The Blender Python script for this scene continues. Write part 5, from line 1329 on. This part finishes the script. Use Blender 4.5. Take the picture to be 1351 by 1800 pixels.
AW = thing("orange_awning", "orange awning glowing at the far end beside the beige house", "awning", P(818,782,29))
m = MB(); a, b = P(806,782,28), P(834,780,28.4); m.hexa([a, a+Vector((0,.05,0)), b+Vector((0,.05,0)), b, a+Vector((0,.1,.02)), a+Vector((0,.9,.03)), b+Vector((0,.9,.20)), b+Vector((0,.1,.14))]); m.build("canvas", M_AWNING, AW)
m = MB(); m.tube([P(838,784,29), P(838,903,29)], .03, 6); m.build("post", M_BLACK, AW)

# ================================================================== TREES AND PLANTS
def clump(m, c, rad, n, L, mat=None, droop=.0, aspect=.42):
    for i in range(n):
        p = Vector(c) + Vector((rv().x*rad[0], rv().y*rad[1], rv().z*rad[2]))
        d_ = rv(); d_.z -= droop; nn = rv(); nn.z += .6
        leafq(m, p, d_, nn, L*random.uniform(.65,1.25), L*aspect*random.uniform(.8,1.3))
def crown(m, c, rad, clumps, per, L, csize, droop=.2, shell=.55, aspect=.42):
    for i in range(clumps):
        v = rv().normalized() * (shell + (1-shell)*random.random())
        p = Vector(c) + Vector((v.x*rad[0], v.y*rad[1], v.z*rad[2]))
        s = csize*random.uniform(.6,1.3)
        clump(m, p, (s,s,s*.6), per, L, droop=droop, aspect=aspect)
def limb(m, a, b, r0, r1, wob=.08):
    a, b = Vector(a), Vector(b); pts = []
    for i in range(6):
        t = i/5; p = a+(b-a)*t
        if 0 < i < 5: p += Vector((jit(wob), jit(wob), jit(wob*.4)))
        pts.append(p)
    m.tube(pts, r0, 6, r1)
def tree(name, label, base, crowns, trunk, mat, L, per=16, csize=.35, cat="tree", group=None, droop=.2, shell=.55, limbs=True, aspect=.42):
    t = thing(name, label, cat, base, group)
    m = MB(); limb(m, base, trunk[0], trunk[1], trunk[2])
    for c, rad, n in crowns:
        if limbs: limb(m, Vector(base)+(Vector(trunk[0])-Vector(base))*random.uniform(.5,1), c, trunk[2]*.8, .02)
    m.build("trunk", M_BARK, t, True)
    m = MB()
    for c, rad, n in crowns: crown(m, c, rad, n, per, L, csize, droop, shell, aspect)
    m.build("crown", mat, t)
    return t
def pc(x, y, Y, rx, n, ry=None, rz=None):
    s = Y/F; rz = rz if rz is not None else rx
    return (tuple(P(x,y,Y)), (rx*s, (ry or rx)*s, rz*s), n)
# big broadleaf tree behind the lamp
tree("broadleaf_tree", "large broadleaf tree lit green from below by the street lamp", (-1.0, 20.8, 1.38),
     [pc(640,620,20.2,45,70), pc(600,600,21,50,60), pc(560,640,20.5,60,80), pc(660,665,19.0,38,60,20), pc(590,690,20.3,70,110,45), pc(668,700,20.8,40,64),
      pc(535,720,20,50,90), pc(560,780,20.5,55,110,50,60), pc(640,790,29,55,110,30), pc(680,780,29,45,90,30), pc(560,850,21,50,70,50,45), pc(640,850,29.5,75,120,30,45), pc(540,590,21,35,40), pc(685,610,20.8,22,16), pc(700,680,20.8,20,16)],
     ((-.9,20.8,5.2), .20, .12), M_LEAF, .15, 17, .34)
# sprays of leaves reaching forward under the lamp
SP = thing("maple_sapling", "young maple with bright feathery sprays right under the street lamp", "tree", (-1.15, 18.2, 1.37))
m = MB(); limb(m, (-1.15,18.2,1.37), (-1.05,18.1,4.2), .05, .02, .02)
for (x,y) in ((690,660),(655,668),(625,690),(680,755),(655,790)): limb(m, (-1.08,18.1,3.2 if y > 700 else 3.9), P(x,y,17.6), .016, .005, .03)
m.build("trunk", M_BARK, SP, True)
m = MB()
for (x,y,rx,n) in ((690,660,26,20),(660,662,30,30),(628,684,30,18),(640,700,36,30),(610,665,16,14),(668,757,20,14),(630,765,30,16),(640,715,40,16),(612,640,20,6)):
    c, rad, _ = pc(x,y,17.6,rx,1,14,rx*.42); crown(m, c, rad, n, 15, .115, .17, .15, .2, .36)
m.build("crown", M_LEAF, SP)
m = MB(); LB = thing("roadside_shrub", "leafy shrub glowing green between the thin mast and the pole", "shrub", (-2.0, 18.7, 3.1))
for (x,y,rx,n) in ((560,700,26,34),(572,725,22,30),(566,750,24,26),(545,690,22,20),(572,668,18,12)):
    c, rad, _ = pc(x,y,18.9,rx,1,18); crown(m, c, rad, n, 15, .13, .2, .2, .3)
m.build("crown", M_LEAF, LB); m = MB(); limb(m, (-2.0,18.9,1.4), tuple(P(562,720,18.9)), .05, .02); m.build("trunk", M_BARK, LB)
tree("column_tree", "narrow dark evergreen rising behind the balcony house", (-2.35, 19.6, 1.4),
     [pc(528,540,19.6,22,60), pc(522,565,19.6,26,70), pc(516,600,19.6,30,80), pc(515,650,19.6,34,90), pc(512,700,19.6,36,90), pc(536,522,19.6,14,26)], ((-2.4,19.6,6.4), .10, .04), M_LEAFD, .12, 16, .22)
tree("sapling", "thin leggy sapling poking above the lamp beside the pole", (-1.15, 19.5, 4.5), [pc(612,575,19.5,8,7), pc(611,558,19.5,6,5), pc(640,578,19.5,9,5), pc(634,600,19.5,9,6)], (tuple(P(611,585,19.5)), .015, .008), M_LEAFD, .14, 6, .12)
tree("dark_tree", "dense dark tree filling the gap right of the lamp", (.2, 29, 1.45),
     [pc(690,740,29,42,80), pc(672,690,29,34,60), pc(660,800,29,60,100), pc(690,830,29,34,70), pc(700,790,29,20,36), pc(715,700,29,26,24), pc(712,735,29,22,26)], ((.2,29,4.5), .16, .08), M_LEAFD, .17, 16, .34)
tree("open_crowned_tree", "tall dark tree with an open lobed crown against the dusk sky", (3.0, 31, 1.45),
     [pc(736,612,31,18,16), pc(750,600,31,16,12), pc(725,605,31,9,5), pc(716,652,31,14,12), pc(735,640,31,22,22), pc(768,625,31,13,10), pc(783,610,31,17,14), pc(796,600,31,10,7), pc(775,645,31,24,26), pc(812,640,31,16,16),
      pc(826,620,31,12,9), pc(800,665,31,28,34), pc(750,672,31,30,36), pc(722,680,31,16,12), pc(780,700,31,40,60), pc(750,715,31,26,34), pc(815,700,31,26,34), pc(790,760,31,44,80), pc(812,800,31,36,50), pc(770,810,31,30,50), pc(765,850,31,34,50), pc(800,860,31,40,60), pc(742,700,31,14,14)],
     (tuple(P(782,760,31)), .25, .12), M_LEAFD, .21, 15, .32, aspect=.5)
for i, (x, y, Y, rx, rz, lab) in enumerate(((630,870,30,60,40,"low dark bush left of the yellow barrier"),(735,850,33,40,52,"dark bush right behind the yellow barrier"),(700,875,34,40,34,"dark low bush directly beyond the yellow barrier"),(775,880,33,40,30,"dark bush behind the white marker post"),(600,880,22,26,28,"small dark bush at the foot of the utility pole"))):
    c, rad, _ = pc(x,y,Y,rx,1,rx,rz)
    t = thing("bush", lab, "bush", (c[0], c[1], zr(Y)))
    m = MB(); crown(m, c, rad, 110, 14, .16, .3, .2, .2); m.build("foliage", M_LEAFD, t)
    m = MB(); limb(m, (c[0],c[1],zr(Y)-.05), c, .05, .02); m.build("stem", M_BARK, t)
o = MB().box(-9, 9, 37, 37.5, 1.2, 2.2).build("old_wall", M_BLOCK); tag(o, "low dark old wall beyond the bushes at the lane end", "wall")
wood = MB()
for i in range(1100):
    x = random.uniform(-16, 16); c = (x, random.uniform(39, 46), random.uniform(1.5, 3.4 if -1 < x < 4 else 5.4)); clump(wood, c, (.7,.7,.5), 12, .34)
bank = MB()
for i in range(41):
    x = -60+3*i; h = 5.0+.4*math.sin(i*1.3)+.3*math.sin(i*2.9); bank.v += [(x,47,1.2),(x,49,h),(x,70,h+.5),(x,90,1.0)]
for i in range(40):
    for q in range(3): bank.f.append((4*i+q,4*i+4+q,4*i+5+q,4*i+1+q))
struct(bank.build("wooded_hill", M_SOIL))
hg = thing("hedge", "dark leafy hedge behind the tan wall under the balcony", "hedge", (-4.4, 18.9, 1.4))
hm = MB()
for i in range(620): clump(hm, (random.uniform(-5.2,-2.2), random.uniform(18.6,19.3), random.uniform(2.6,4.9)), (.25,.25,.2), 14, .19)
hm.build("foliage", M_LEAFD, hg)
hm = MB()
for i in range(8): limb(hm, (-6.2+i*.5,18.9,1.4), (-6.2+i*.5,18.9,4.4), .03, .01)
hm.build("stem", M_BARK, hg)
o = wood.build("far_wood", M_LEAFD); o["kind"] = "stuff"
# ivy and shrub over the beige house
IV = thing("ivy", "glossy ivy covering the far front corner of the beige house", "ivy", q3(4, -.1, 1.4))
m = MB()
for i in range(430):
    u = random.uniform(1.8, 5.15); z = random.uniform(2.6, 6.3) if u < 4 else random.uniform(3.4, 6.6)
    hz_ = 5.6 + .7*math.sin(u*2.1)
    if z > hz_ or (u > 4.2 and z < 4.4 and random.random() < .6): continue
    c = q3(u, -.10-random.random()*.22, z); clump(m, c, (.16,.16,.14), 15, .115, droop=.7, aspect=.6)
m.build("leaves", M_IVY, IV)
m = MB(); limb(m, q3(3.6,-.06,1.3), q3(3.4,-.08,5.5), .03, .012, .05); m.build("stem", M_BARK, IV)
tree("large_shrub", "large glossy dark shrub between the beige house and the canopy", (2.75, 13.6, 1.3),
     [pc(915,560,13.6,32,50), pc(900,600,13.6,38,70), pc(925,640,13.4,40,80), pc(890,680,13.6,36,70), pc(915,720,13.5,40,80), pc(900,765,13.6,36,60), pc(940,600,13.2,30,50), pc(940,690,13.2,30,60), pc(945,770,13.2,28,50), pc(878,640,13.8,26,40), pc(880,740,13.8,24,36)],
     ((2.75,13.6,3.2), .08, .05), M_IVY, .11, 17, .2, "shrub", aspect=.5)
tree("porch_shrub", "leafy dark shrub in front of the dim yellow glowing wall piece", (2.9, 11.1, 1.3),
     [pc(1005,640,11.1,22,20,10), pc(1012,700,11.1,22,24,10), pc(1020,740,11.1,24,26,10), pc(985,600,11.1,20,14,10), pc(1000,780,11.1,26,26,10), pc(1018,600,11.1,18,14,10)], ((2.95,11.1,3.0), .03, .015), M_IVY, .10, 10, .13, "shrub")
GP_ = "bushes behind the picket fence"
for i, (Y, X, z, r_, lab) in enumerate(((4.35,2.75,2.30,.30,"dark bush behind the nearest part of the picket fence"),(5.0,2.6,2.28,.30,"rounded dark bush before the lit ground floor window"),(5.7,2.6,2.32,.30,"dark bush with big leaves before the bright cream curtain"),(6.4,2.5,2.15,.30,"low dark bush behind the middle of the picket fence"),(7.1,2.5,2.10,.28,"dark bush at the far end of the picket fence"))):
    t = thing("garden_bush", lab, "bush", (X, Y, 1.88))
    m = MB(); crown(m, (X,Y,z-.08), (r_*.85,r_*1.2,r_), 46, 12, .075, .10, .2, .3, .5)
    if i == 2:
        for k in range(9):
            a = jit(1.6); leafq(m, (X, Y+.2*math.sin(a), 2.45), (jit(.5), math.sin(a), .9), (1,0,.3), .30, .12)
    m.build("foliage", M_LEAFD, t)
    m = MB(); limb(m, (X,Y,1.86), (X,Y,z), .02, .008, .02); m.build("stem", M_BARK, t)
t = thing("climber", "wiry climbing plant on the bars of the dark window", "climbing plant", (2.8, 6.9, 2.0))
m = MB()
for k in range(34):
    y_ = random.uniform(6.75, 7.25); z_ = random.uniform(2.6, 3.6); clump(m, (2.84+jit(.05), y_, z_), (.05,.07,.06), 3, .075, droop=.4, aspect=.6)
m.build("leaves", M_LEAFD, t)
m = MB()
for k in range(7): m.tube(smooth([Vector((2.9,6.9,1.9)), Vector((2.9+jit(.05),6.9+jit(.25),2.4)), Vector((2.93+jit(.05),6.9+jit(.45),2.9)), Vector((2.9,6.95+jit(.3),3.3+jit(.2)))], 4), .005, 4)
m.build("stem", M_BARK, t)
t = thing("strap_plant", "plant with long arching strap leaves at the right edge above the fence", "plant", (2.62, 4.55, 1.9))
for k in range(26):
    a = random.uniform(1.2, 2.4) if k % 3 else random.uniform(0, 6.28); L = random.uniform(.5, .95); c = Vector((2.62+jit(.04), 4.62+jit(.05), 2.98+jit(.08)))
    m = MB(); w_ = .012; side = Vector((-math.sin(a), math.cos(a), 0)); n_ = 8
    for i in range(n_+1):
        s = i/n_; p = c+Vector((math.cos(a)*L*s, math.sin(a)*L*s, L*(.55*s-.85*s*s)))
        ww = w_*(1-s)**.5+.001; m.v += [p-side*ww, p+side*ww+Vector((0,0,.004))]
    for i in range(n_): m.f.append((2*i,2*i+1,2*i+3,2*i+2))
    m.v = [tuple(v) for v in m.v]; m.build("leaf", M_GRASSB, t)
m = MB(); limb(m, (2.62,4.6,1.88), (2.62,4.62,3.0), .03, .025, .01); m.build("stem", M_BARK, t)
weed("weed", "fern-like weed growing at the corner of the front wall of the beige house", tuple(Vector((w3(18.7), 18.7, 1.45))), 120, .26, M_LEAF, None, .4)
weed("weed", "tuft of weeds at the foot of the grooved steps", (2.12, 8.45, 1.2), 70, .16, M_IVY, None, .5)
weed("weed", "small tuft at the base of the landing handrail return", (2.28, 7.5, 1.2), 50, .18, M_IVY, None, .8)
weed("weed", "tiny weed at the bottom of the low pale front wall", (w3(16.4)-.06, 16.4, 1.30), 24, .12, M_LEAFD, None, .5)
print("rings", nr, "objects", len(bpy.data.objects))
################
## What to work on
State how many lines of the listing include the word "from". Reply with the number alone.

## Finished answer
2